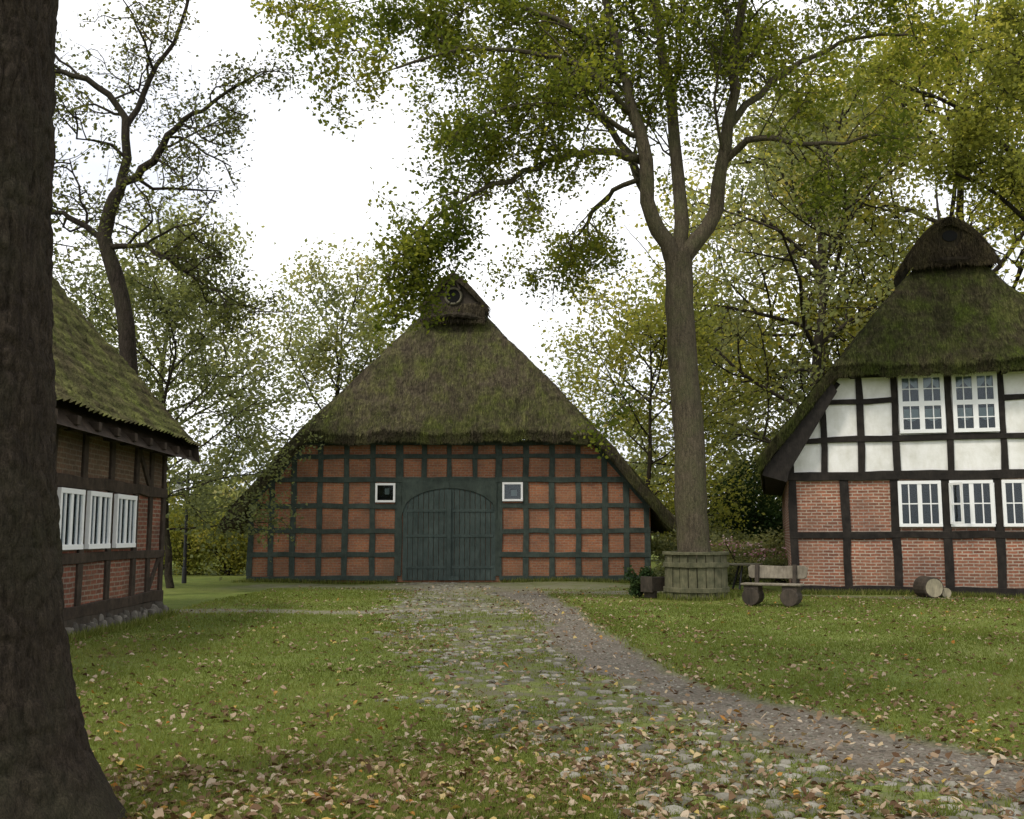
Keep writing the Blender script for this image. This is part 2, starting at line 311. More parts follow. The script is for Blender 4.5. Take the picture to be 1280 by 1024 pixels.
def grass():
    N=360000; y=6+ (rng.random(N)**1.5)*25; hw=y*.53+.6; x=rng.uniform(-1,1,N)*hw
    c,d,g=masks(x,y); pr=np.clip(1-c*(.38+.45*(vn(x,y,.6,4)>.5))-d*1.25-g*.8,0,1)*np.clip(vn(x,y,.9,8)*.8+.45,0,1)
    k=(rng.random(N)<pr)&(x>-7.2+0*y)&~((x>7.5)&(y>26.9)); x=x[k];y=y[k];N=len(x)
    z=gz(x,y); h=rng.uniform(.016,.045,N)*(.7+vn(x,y,1.5,2)*.9); w=.003+.00040*y; a=rng.uniform(0,6.28,N)
    ln=rng.normal(0,.022,(N,2)); b=np.stack([np.cos(a)*w,np.sin(a)*w],-1)
    V=np.stack([np.column_stack([x-b[:,0],y-b[:,1],z-.01]),np.column_stack([x+b[:,0],y+b[:,1],z-.01]),np.column_stack([x+ln[:,0],y+ln[:,1],z+h])],1).reshape(-1,3)
    lv=np.clip(vn(x,y,1.8,6)*.6+rng.random(N)*.45,0,1)
    T=[];L=[]
    def tuft(px,py,n,hh,s=.07):
        for _ in range(n):
            x=px+random.gauss(0,s); y=py+random.gauss(0,s); a=random.uniform(0,6.28); w=.007+.0002*py; h=hh*random.uniform(.4,1.2); zz=float(gz(x,y))-.01
            if py<8: w=.0035
            T.extend([(x-math.cos(a)*w,y-math.sin(a)*w,zz),(x+math.cos(a)*w,y+math.sin(a)*w,zz),(x+random.gauss(0,.05),y+random.gauss(0,.05),zz+h)]); L.append(random.random())
    for _ in range(420):
        x=random.uniform(-9.3,5); 
        if -4<x<-.3: continue
        tuft(x,34.85-random.random()*.15,10,.16)
    for _ in range(300): u=random.uniform(0,6.5); tuft(7.6+u*math.cos(-.244),28.15+u*math.sin(-.244)-random.random()*.2,10,.16)
    for _ in range(200): yy=random.uniform(14,21.5); tuft(-7.0-.049*(yy-21.6)+random.random()*.12-.02,yy,9,.15)
    for _ in range(90): a=random.uniform(0,6.28); tuft(4.68+math.cos(a)*.88,26.35+math.sin(a)*.88,12,.2)
    for _ in range(110): a=random.uniform(0,6.28); tuft(-3.12+math.cos(a)*.98,5.75+math.sin(a)*.98,14,.08)
    for _ in range(160): yy=random.uniform(8,25); s=random.choice((-1,1)); tuft(float(dirtx(yy))+s*(float(dirtw(yy))+.12)+random.uniform(-.1,.1),yy,7,.06)
    V=np.concatenate([V,np.array(T)]); lv=np.concatenate([lv,np.array(L)])
    mesh_np('lawn_grass',V,np.arange(len(V)).reshape(-1,3),M_grass,fattr=lv)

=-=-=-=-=

Write out every line above exactly as it is, leaving out the pictures.

Keep writing the Blender script for this image. This is part 2, starting at line 311. More parts follow. The script is for Blender 4.5. Take the picture to be 1280 by 1024 pixels.
def grass():
    N=360000; y=6+ (rng.random(N)**1.5)*25; hw=y*.53+.6; x=rng.uniform(-1,1,N)*hw
    c,d,g=masks(x,y); pr=np.clip(1-c*(.38+.45*(vn(x,y,.6,4)>.5))-d*1.25-g*.8,0,1)*np.clip(vn(x,y,.9,8)*.8+.45,0,1)
    k=(rng.random(N)<pr)&(x>-7.2+0*y)&~((x>7.5)&(y>26.9)); x=x[k];y=y[k];N=len(x)
    z=gz(x,y); h=rng.uniform(.016,.045,N)*(.7+vn(x,y,1.5,2)*.9); w=.003+.00040*y; a=rng.uniform(0,6.28,N)
    ln=rng.normal(0,.022,(N,2)); b=np.stack([np.cos(a)*w,np.sin(a)*w],-1)
    V=np.stack([np.column_stack([x-b[:,0],y-b[:,1],z-.01]),np.column_stack([x+b[:,0],y+b[:,1],z-.01]),np.column_stack([x+ln[:,0],y+ln[:,1],z+h])],1).reshape(-1,3)
    lv=np.clip(vn(x,y,1.8,6)*.6+rng.random(N)*.45,0,1)
    T=[];L=[]
    def tuft(px,py,n,hh,s=.07):
        for _ in range(n):
            x=px+random.gauss(0,s); y=py+random.gauss(0,s); a=random.uniform(0,6.28); w=.007+.0002*py; h=hh*random.uniform(.4,1.2); zz=float(gz(x,y))-.01
            if py<8: w=.0035
            T.extend([(x-math.cos(a)*w,y-math.sin(a)*w,zz),(x+math.cos(a)*w,y+math.sin(a)*w,zz),(x+random.gauss(0,.05),y+random.gauss(0,.05),zz+h)]); L.append(random.random())
    for _ in range(420):
        x=random.uniform(-9.3,5); 
        if -4<x<-.3: continue
        tuft(x,34.85-random.random()*.15,10,.16)
    for _ in range(300): u=random.uniform(0,6.5); tuft(7.6+u*math.cos(-.244),28.15+u*math.sin(-.244)-random.random()*.2,10,.16)
    for _ in range(200): yy=random.uniform(14,21.5); tuft(-7.0-.049*(yy-21.6)+random.random()*.12-.02,yy,9,.15)
    for _ in range(90): a=random.uniform(0,6.28); tuft(4.68+math.cos(a)*.88,26.35+math.sin(a)*.88,12,.2)
    for _ in range(110): a=random.uniform(0,6.28); tuft(-3.12+math.cos(a)*.98,5.75+math.sin(a)*.98,14,.08)
    for _ in range(160): yy=random.uniform(8,25); s=random.choice((-1,1)); tuft(float(dirtx(yy))+s*(float(dirtw(yy))+.12)+random.uniform(-.1,.1),yy,7,.06)
    V=np.concatenate([V,np.array(T)]); lv=np.concatenate([lv,np.array(L)])
    mesh_np('lawn_grass',V,np.arange(len(V)).reshape(-1,3),M_grass,fattr=lv)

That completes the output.